::: Exercise material
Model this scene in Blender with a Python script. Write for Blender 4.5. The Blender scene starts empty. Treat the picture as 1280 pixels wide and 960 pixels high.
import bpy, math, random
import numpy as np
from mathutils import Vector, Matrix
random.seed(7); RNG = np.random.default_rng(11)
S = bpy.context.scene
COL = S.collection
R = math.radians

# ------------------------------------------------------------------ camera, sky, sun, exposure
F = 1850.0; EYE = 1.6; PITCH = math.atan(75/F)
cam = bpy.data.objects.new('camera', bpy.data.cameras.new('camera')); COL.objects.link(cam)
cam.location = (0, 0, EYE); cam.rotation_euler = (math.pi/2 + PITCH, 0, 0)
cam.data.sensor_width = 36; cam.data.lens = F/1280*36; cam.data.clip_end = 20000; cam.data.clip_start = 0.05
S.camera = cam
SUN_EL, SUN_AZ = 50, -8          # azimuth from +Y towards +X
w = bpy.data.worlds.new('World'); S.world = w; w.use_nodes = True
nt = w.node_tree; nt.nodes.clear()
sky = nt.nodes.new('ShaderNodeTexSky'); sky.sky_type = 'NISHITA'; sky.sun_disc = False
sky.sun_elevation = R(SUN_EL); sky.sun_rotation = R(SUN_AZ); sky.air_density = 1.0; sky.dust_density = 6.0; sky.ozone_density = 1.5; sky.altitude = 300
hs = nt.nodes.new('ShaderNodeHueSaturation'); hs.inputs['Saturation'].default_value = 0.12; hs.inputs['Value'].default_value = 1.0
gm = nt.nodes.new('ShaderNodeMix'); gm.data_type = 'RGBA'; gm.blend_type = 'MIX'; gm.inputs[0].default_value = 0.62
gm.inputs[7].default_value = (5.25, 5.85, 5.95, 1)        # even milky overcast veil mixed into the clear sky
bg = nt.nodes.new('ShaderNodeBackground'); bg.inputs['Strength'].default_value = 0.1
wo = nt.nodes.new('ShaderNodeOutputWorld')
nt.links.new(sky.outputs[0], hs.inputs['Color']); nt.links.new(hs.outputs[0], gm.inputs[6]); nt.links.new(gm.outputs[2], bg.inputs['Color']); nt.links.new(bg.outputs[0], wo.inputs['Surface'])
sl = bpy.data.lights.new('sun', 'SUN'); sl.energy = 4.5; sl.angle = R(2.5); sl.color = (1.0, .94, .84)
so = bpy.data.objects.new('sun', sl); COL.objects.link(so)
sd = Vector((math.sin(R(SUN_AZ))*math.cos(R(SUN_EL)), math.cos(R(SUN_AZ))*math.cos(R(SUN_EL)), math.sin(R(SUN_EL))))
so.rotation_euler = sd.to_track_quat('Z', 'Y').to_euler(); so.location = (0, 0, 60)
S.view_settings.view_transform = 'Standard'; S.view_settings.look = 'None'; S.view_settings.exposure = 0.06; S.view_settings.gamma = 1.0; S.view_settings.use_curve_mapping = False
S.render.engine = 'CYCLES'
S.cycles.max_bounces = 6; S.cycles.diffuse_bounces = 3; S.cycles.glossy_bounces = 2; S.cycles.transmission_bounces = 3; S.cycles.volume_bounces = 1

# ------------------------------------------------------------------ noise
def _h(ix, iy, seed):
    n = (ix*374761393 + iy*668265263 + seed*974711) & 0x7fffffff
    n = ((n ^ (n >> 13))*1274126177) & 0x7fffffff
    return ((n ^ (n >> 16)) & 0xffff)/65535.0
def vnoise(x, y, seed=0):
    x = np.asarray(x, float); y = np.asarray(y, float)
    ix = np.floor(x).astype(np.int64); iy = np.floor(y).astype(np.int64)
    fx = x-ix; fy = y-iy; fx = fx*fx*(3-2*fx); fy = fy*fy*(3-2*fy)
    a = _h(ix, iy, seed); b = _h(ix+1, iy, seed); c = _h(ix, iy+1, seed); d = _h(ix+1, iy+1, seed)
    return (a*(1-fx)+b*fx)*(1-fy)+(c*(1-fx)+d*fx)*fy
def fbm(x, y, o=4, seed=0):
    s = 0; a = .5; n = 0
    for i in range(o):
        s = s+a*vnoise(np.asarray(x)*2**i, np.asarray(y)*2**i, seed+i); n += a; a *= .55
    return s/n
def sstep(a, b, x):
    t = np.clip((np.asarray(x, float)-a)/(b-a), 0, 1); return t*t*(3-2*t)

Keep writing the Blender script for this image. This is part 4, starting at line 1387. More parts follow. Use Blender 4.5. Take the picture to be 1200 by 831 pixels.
::::::
### Instruction
Quote in full each line from the top of the records above through the line with "R = math.radians"; stop after that line.

### Task solution
Model this scene in Blender with a Python script. Write for Blender 4.5. The Blender scene starts empty. Treat the picture as 1280 pixels wide and 960 pixels high.
import bpy, math, random
import numpy as np
from mathutils import Vector, Matrix
random.seed(7); RNG = np.random.default_rng(11)
S = bpy.context.scene
COL = S.collection
R = math.radians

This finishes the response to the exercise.